La courbe des demandeurs d’emploi de moins de 25 ans, inscrits en catégorie A, s’infléchit gentiment depuis la fin du printemps pluvieux. -0,8% en juillet, « après -0,3% en juin et -0,5% en mai », précise le communiqué du cabinet de Michel Sapin. Une tendance importante quand on sait que les jeunes sont la catégorie la plus touchée par le chômage. Mais difficile de dire si c’est le résultat des mesures prises en faveur de l’emploi des jeunes, notamment avec les différents dispositifs d’emplois aidés, une traditionnelle reprise saisonnière, ou un regain d’activité plus durable. Un peu des trois sans doute même si sur les emplois d’avenir ou les contrats de génération, les deux mesures-phares de l’exécutif pour doper l’emploi des jeunes, c’est un peu le flou sur les chiffres. Du côté du gouvernement on se montre plutôt pragmatique : « Avant d’inverser, avant de faire diminuer le nombre des chômeurs, il faut commencer par ralentir la hausse de ce chômage, c’est ce qui se passe. Nous allons dans la bonne direction » constatait le Ministre du Travail le 28 août.
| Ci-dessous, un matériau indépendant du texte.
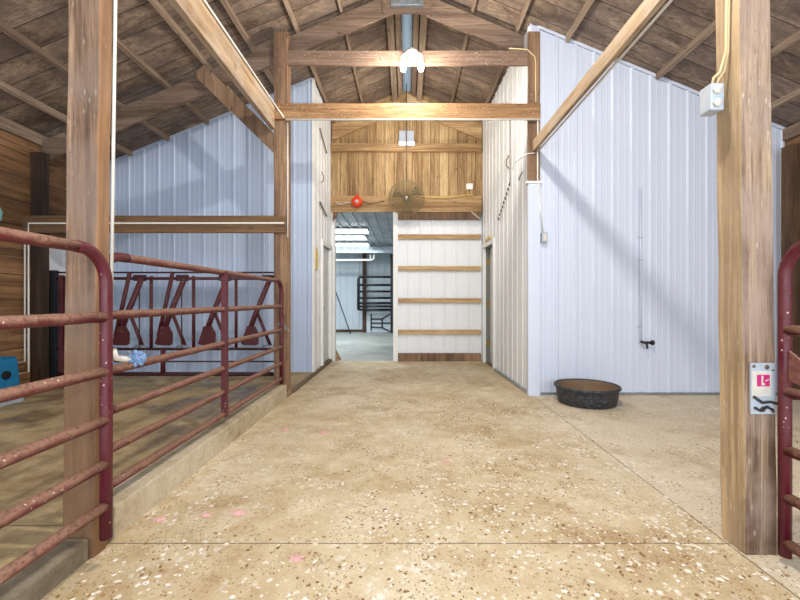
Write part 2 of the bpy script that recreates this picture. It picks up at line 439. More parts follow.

Le FMI dit stop à la rigueur
Pour soutenir cette « reprise encore hésitante », le FMI adresse lui aussi un message positif à la France. « La rigueur point trop n’en faut », explique le Fonds monétaire international en invitant Paris à ne pas trop serrer la ceinture des Français pour réduire le déficit. L’organisation monétaire avait pourtant vendu de la rigueur à tout le monde pour sortir de la crise de l’endettement. C’était avant d’avouer du bout des lèvres s’être trompé dans ses calculs. Une petite erreur dans un tableau Excel, ça arrive à tout le monde !
Autre chiffre, autre signe, celui des déclarations d’embauches enregistrées par l’Acoss, la caisse nationale des Urssaf. Au cours des trois derniers mois, les recrutements en CDI et CDD ont progressé de 1,6%. Sur l’ensemble de l’année, la tendance reste négative, mais rien qu’au mois de juillet, les embauches hors intérim « ont rebondi » de 3,6%. Pas de quoi pavoiser encore car l’intérim et l’emploi des cadres, de bons indicateurs de reprise des embauches, sont toujours orientés à la baisse.
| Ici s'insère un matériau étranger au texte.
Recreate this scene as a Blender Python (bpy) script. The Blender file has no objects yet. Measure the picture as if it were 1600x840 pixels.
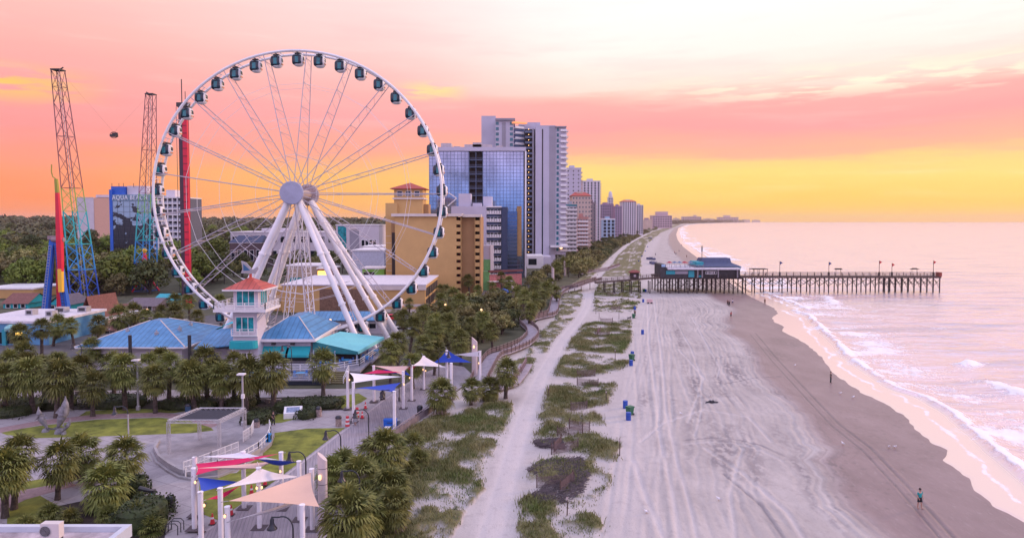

Vers un marché de l’emploi à deux vitesses ?
Mais au-delà des chiffres et des signes que chacun croit y apercevoir, il faut peut-être regarder différemment la situation pour mieux anticiper l’avenir de l’emploi. En observant ce qui se passe aux Etats-Unis, mais également en Allemagne, deux pays où le taux de chômage est au plus bas malgré la crise, la structure du marché de l’emploi semble clairement à deux vitesses. Des postes qualifiés d’un côté, mais en nombre réduit, et des postes subalternes et peu rémunérés à l’autre bout de l’échelle. Entre les deux, des chercheurs d’emploi qui ne correspondent à aucun de ces profils et qui finissent par renoncer à trouver du travail.
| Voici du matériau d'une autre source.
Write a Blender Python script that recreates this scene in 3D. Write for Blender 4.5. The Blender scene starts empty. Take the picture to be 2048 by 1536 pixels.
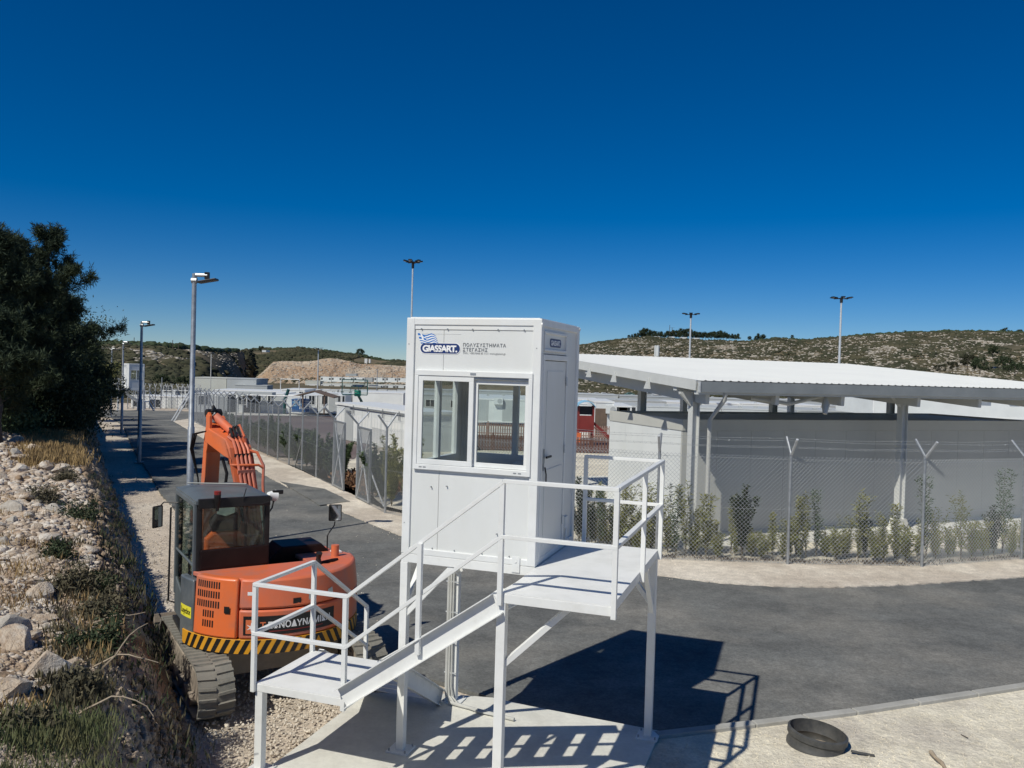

Plutôt que de se focaliser sur la sacro-sainte courbe du chômage, peut-être faudrait-il anticiper cette mutation du marché de l’emploi, aider les entreprises qui n’arrivent pas à recruter, former des jeunes à leurs métiers et accompagner mieux les travailleurs qui sortent du système salarial : les indépendants, freelances et entrepreneurs qui ne pourront à eux seuls créer suffisamment d’emplois pour demain.